HL Deb 18 April 1989 vol 506 c688

2.53 p.m.

Baroness Strange asked Her Majesty's Government:

Whether there is any chance of the British coastline being endangered by contamination from the Russian nuclear submarine which sank off the coast of Norway.

The Minister of State for Defence Procurement (Lord Trefgarne)

My Lords, the Government are satisfied on the basis of our present information that no such risk exists. We are however keeping in touch with both the Norwegian and Soviet authorities.

Baroness Strange

My Lords, I thank my noble friend the Minister for his encouraging reply.
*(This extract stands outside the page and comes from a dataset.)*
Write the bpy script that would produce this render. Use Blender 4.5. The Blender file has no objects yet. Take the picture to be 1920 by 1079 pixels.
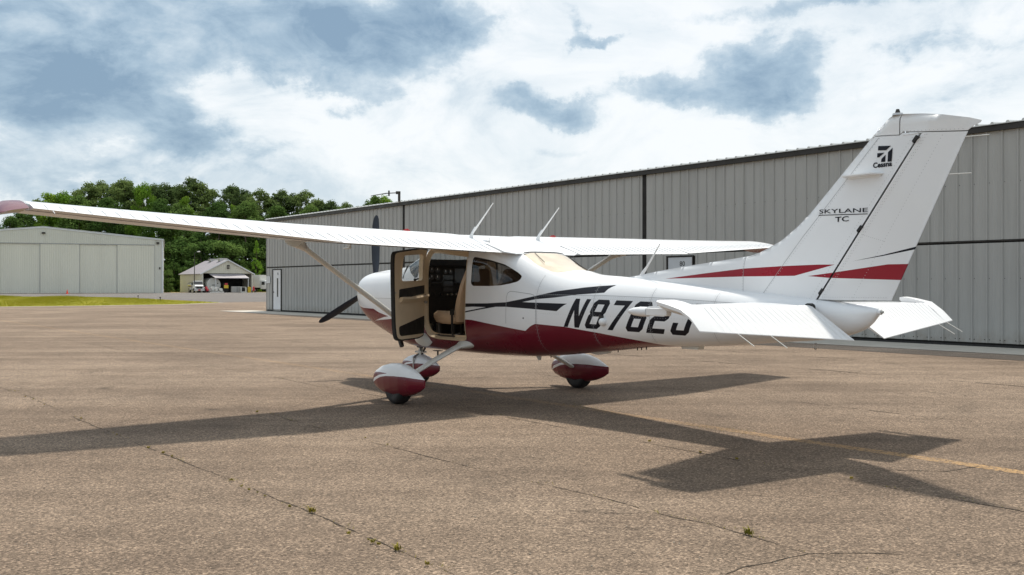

Can he confirm that the reactor cooling systems of our British submarines are much more effective, and that the safety level of our British submarines is very high indeed?

Lord Trefgarne

My Lords, we are not entirely certain about the type of reactor involved in the accident to which my noble friend has referred. There were press reports to the effect that it was a liquid metal cooled reactor. As my noble friend will be aware, British reactors are of a different design. I am very pleased and proud to be able to say that we have had no significant accident with our nuclear submarines throughout the time they have been in service.

Lord Carter

My Lords, the Question refers to contamination of the coastline. There is obvious concern as regards the effect on fish stocks. Are there proposals and tests on this matter?

Lord Trefgarne

My Lords, there are two ranges of tests going on. The Norwegians are regularly testing the waters in the immediate vicinity of the incident and also the atmosphere. Likewise, we have routine and continuing tests of fish in our own waters. I am very happy to be able to say that no evidence of radioactivity has been found so far in either of those tests.